-- Data provided --
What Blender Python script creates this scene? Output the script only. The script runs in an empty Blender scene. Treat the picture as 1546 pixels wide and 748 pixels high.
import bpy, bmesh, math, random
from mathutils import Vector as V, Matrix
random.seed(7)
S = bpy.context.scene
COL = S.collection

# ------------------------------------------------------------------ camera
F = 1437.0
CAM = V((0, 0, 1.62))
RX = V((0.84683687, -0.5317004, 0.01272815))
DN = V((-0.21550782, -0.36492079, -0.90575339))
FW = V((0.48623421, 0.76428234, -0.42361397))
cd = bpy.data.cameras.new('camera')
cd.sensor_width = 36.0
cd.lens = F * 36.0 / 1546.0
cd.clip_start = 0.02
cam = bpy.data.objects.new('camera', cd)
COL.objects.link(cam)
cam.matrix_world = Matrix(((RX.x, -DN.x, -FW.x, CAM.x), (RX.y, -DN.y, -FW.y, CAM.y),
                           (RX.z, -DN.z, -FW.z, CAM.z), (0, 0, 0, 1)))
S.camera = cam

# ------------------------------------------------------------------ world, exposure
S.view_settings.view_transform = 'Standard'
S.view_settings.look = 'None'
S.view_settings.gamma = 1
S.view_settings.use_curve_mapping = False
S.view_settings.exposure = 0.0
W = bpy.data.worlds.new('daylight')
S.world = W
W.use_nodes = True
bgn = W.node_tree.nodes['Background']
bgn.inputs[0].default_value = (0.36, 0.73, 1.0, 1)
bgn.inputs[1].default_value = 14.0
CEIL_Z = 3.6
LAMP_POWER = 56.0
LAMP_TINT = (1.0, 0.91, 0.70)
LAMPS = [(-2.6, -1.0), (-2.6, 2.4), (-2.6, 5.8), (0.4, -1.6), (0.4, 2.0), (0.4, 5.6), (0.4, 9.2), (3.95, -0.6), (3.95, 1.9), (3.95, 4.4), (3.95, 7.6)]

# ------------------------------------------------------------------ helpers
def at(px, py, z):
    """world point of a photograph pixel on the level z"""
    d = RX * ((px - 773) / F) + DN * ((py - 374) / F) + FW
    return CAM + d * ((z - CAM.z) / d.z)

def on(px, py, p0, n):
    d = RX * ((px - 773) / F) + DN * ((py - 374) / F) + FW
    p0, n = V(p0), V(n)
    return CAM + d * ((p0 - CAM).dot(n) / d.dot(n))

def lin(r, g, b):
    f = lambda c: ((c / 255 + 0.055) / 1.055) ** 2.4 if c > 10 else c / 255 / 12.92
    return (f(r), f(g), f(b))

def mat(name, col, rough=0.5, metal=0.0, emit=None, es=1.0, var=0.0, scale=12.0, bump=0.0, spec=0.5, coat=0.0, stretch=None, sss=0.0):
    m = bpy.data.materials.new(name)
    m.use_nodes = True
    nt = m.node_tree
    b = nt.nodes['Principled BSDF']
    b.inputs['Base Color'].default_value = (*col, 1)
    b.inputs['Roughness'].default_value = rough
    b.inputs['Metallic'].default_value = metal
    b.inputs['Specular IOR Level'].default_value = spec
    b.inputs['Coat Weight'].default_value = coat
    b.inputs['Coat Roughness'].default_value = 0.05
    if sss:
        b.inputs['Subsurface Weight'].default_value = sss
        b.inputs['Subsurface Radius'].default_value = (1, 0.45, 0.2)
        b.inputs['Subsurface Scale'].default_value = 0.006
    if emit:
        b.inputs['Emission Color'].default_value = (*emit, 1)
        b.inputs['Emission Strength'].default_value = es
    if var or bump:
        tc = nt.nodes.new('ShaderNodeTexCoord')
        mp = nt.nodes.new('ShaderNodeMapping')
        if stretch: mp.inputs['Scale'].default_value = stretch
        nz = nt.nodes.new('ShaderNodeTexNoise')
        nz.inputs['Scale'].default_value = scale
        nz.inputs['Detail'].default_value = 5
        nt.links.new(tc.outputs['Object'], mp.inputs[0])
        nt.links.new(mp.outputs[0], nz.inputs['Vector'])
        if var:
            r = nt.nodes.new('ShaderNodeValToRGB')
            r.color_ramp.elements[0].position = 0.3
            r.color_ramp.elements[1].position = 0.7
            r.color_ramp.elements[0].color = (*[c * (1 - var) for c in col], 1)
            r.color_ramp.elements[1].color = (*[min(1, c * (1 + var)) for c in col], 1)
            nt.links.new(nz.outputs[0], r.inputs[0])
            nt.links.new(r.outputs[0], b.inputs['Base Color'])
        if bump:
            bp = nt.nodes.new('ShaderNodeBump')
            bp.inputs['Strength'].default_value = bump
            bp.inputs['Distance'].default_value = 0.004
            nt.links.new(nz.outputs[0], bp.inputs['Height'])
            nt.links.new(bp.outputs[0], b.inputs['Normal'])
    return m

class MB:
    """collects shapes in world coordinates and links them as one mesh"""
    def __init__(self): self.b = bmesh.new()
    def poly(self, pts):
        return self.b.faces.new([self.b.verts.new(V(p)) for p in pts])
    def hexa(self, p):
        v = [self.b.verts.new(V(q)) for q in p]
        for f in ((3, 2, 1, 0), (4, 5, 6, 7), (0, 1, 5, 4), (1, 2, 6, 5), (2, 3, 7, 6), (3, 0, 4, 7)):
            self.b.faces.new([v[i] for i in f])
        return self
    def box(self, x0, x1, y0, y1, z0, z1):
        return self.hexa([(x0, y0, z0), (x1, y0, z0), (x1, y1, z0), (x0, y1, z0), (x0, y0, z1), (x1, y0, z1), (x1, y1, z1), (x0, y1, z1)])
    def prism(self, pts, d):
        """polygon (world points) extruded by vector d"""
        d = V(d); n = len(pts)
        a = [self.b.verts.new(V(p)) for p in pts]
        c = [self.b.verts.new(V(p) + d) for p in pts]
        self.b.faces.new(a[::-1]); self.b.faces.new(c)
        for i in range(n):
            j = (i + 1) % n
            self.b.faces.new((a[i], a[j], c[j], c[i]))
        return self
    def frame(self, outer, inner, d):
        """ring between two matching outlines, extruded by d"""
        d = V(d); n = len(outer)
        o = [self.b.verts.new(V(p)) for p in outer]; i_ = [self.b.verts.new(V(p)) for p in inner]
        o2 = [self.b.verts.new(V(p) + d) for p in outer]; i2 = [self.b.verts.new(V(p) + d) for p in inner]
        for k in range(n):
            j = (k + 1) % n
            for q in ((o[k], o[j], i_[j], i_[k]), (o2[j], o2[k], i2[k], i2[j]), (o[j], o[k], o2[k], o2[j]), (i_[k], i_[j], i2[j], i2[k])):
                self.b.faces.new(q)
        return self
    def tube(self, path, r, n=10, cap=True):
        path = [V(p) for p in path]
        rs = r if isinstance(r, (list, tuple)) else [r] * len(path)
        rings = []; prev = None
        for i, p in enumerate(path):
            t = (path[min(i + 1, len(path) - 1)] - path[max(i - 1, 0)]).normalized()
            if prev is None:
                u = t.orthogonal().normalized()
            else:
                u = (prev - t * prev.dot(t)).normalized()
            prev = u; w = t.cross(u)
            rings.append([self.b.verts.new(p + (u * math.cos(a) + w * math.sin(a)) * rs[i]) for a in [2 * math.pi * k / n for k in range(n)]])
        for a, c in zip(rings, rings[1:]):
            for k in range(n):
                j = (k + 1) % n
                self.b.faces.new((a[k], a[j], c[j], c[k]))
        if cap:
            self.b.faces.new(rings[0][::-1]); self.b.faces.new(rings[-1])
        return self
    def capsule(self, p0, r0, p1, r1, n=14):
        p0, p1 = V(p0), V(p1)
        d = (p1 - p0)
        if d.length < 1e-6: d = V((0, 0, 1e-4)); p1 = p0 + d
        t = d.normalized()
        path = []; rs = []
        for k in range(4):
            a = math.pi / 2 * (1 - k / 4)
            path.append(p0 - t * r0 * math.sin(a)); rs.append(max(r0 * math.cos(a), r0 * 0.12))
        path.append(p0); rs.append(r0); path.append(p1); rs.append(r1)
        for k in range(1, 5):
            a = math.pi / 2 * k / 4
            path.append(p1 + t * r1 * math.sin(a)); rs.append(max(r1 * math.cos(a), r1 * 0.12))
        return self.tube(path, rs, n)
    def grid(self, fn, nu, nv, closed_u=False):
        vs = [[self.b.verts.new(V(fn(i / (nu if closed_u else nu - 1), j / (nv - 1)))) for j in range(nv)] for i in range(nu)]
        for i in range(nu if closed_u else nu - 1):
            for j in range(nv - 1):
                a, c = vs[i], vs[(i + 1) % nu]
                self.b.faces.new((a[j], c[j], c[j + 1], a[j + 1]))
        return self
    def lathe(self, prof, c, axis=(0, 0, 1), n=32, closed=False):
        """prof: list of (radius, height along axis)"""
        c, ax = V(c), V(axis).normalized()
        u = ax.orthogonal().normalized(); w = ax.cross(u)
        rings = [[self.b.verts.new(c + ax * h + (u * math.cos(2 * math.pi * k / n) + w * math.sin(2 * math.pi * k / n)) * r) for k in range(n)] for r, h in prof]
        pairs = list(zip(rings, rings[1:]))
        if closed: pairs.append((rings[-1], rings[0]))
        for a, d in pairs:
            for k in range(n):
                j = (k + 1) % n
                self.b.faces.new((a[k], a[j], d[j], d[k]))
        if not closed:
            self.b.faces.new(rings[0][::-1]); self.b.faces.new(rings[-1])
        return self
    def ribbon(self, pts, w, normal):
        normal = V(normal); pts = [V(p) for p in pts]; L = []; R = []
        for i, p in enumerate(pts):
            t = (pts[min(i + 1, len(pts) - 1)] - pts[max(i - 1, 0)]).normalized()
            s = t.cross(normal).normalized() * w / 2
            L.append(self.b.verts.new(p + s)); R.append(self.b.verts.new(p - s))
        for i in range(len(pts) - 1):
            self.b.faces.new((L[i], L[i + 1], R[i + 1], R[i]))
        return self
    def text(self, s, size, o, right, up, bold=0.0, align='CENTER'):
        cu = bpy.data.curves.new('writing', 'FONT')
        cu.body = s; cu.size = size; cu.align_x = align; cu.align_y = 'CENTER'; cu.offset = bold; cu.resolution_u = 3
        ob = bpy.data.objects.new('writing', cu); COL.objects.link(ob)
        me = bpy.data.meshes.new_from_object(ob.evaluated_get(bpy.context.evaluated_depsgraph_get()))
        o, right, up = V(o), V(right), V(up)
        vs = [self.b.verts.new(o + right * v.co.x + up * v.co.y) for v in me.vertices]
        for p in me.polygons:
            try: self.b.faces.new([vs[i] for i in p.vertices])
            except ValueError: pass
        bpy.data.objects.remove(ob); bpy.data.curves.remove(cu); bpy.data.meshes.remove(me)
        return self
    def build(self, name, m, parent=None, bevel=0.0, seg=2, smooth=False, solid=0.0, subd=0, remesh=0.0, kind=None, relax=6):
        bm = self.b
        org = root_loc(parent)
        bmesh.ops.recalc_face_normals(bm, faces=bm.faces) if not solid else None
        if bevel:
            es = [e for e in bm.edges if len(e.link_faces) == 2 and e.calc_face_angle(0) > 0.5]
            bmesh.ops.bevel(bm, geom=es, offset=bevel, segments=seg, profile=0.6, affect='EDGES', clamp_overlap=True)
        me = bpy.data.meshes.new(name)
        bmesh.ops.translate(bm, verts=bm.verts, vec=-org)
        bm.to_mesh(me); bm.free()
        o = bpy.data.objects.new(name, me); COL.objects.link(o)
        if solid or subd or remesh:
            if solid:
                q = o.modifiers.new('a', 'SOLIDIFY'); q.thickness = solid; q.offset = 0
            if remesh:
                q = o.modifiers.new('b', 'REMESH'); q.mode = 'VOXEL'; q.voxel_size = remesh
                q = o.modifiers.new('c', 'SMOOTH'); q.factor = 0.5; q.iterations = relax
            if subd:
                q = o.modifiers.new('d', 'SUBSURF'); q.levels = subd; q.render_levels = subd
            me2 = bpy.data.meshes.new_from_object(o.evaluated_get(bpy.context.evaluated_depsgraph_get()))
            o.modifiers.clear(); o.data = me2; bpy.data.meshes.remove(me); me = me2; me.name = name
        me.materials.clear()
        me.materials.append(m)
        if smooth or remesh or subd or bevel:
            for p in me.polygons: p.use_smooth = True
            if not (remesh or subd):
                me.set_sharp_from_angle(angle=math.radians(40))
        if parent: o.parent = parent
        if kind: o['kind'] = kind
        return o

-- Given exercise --
Quote only the stretch of lines that starts the data above and ends with the line containing "S.camera = cam", both included.

-- Exercise solution --
What Blender Python script creates this scene? Output the script only. The script runs in an empty Blender scene. Treat the picture as 1546 pixels wide and 748 pixels high.
import bpy, bmesh, math, random
from mathutils import Vector as V, Matrix
random.seed(7)
S = bpy.context.scene
COL = S.collection

# ------------------------------------------------------------------ camera
F = 1437.0
CAM = V((0, 0, 1.62))
RX = V((0.84683687, -0.5317004, 0.01272815))
DN = V((-0.21550782, -0.36492079, -0.90575339))
FW = V((0.48623421, 0.76428234, -0.42361397))
cd = bpy.data.cameras.new('camera')
cd.sensor_width = 36.0
cd.lens = F * 36.0 / 1546.0
cd.clip_start = 0.02
cam = bpy.data.objects.new('camera', cd)
COL.objects.link(cam)
cam.matrix_world = Matrix(((RX.x, -DN.x, -FW.x, CAM.x), (RX.y, -DN.y, -FW.y, CAM.y),
                           (RX.z, -DN.z, -FW.z, CAM.z), (0, 0, 0, 1)))
S.camera = cam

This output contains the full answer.